**Source data**
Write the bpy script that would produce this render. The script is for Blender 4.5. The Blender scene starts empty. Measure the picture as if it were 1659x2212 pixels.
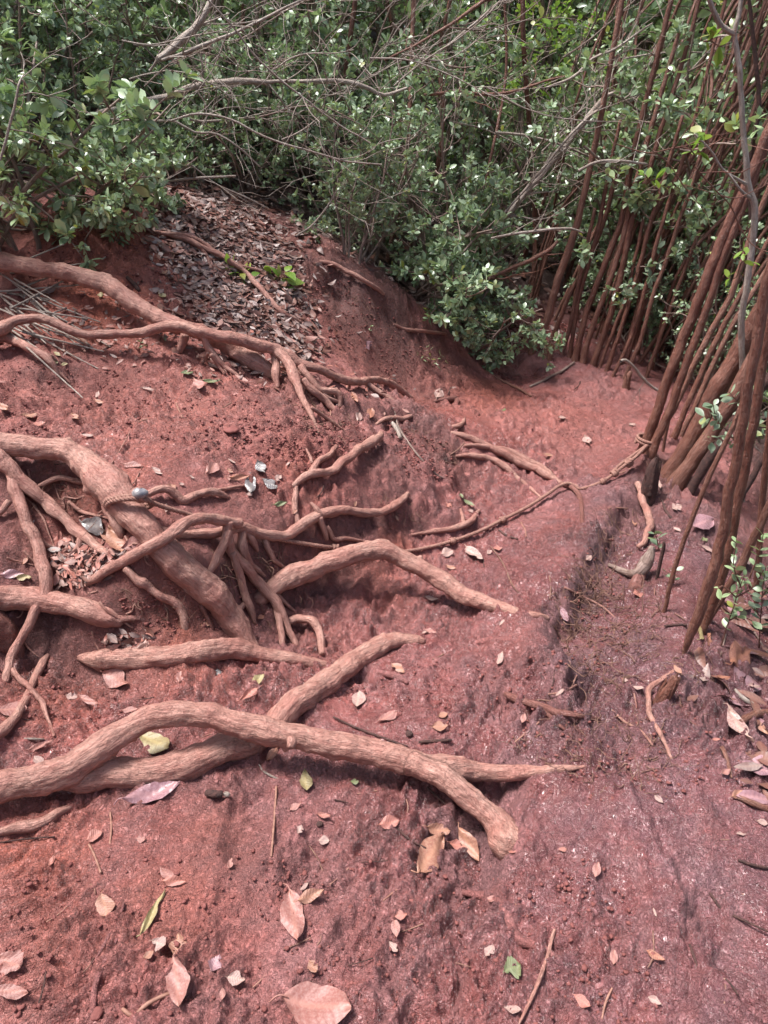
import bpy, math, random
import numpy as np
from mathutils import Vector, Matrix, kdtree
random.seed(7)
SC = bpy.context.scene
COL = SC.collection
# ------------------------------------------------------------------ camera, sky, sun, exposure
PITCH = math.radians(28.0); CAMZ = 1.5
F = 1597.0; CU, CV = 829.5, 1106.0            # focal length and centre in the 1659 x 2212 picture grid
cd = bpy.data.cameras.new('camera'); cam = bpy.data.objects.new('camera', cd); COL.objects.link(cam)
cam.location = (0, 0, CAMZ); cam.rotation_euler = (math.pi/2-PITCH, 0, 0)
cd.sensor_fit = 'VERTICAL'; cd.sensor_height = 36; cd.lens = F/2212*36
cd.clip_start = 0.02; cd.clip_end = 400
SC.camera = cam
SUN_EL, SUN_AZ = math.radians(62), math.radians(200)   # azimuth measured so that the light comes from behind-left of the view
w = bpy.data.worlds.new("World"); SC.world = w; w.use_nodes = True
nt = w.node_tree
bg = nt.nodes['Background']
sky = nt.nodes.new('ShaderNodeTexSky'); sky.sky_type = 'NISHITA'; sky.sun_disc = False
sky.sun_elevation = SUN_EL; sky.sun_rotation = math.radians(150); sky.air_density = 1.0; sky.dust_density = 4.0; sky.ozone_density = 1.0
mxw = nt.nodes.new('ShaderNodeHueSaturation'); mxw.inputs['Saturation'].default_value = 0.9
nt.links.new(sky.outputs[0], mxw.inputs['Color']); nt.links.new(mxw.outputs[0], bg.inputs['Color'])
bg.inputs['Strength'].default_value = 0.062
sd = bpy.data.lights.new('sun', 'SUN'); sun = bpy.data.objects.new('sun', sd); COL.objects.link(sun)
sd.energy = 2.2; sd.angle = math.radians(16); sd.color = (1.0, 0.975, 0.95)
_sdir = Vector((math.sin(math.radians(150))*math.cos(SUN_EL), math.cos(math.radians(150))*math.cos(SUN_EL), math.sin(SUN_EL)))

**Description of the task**
Set down the material exactly, every line of it, except for the pictures.

**Output below**
Write the bpy script that would produce this render. The script is for Blender 4.5. The Blender scene starts empty. Measure the picture as if it were 1659x2212 pixels.
import bpy, math, random
import numpy as np
from mathutils import Vector, Matrix, kdtree
random.seed(7)
SC = bpy.context.scene
COL = SC.collection
# ------------------------------------------------------------------ camera, sky, sun, exposure
PITCH = math.radians(28.0); CAMZ = 1.5
F = 1597.0; CU, CV = 829.5, 1106.0            # focal length and centre in the 1659 x 2212 picture grid
cd = bpy.data.cameras.new('camera'); cam = bpy.data.objects.new('camera', cd); COL.objects.link(cam)
cam.location = (0, 0, CAMZ); cam.rotation_euler = (math.pi/2-PITCH, 0, 0)
cd.sensor_fit = 'VERTICAL'; cd.sensor_height = 36; cd.lens = F/2212*36
cd.clip_start = 0.02; cd.clip_end = 400
SC.camera = cam
SUN_EL, SUN_AZ = math.radians(62), math.radians(200)   # azimuth measured so that the light comes from behind-left of the view
w = bpy.data.worlds.new("World"); SC.world = w; w.use_nodes = True
nt = w.node_tree
bg = nt.nodes['Background']
sky = nt.nodes.new('ShaderNodeTexSky'); sky.sky_type = 'NISHITA'; sky.sun_disc = False
sky.sun_elevation = SUN_EL; sky.sun_rotation = math.radians(150); sky.air_density = 1.0; sky.dust_density = 4.0; sky.ozone_density = 1.0
mxw = nt.nodes.new('ShaderNodeHueSaturation'); mxw.inputs['Saturation'].default_value = 0.9
nt.links.new(sky.outputs[0], mxw.inputs['Color']); nt.links.new(mxw.outputs[0], bg.inputs['Color'])
bg.inputs['Strength'].default_value = 0.062
sd = bpy.data.lights.new('sun', 'SUN'); sun = bpy.data.objects.new('sun', sd); COL.objects.link(sun)
sd.energy = 2.2; sd.angle = math.radians(16); sd.color = (1.0, 0.975, 0.95)
_sdir = Vector((math.sin(math.radians(150))*math.cos(SUN_EL), math.cos(math.radians(150))*math.cos(SUN_EL), math.sin(SUN_EL)))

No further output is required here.